Hi Jim,
I promise I had a great, witty and informative response to your reply(it even had calculations in it). when I clicked "post" I was informed that I would have to log in. fine. but the post was gone. I'll try to replicate.
the shorter version is that in heating applications, we can harvest between 600 and 700 BTU per square foot of solar hot water panel per day.Longer explanation follows.
a standard solar domestic hot water setup for the midwest is 2 4x8'panels and an 80 gallon tank.
Panels are rated in 5 temperature categories, based on the difference between the working fluid temp and the ambient temp, I'll use a solarskies 32 square foot panel as an example, because I know the numbers by heart. (these numbers are avaliable for any commercially available panel at www.solar-rating.org)
A: panel is 9 deg less than ambient. extremely efficient, say pool heating (85 degrees) in a hot climate (say 94 degrees) not gonna happen too often in the midwest. ss-32 panel produces about 42,000 btu per clear day. or about 1312 btu/sf
B: Panel is 9 degrees warmer than ambient, say pool heating in a mild climate ( 85 panel and 77 deg ambient) still pretty efficient.ss-32 produces about 38,000 btu per day, or 1187 btu per SF.
C: Panel is 36 degrees warmer than ambient (say heating domestic water in a warm climate, 120 panel temp and 84 ambient) Panel producses 32,000 btu per day, or 1000 btu/sf
D panel is 90 deg above ambient (say water heating/space heating, 120 deg on a 30 degree day) panel produces 19,000 btu per day, or 593 btu per SF
and E, panel is 144 deg above ambient ( say water heating/space heating in a really cold climate, or absorbtion air conditioning, panel produces 7000 btu per day, or 218 btu per day per SF.
you can see the efficiency drop off steeply as the panel temps rise. we try to keep solar loop temps under 120 deg in the winter to keep those losses lower.
so a domestic hot water system, with 64 SF of panel area will collect half of it's heat (in the mild summers we have in WI), at category C, and the other half will be closer to category D.
64 sf of panel will give you 32,000 btu for half a day's collection(in cat C), and 19,000 btu for half a day's collecton in category D (as the tank heats up, the solar loop temp increases, and the efficiency decreases) so we can get something like 51,000 btu into that 80 gallon tank.
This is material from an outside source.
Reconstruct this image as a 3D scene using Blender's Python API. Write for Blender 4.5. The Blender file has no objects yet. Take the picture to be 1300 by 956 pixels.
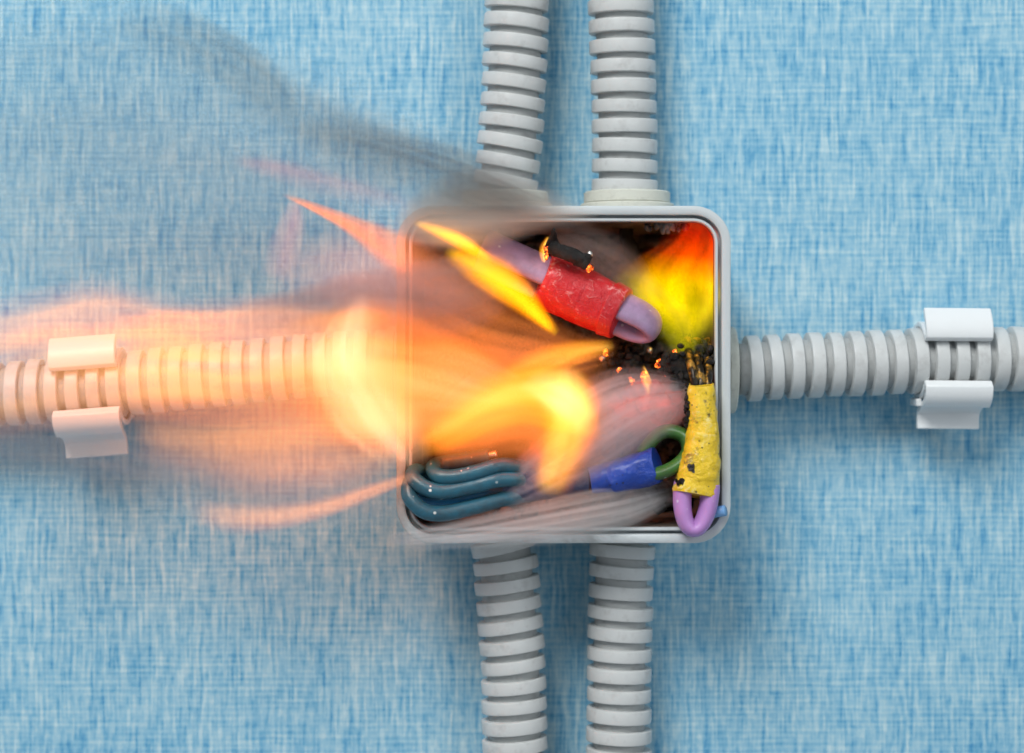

assuming that all the previous day's production was used up overnight and in the morning, and a starting tank temp of say, 50 degF (or whatever your ground water temp is), that 51,000 btu will get you an 81 degree rise. but there'll be some losses in the heat exchanger, say 10%, so that gets you about 73 degree rise, or 123 degrees. presto, the same temp your water heater was going to heat it to anyway. now you don't need to heat it up any more, and your water heater just sits there idle. nothing wrong with that.
whew. .
by those calculations, dumping that same SF of panel into your 70 degree GARN unit (I'm guessing 70 degrees might be a sensible summer ambient temp?) you'll be in the 0 degrees above ambient temp for your drainback system, so at halfway between -9 and 9 from ambient would get you 40,000 btu per day per panel (and no HX losses). so you'll be dumping 80,000 btu per day into the GARN, and 1850 gallons of water, you'd get about a 5.5 deg rise. and your water heater makes up the difference. that 51,000 btu in the smaller storage tank offsets about 1 gallon of propane at 60% efficiency. (91,000 btu per gallon LP * .60= 54,600 btu)
and in the winter, you're heating that GARN up to 160-180 regularly, and putting your panels into the Cat D range or worse yet, the cat E range (180 deg minus 144= 36 deg ambinent) you'd be getting 218 BTU per SF per day.
this is why we solar installers like Hydronic radiant heat so much. it works at temps down to 85-90 degrees in the best cases, and more like 120 deg in less than optimal cases.
this is where evacuated tube collectors come in. they have a shallower efficiency vs deltaT slope than flatplate collectors. and as far as I can tell they're all made in China. I can get flatplate collectors from less than 300 miles away. I also don't have any good info on long term reliabilty. Sure I'm going to put some up on my place, but I know the flatplates I'm using will last 30 years ( I know people with the same panels that are 30 years old, and working fine)
if you dive into the SRCC (www.solar-rating.org) OG100 info, make sure you're comparing net apeture especially for the evacuated tube collectors.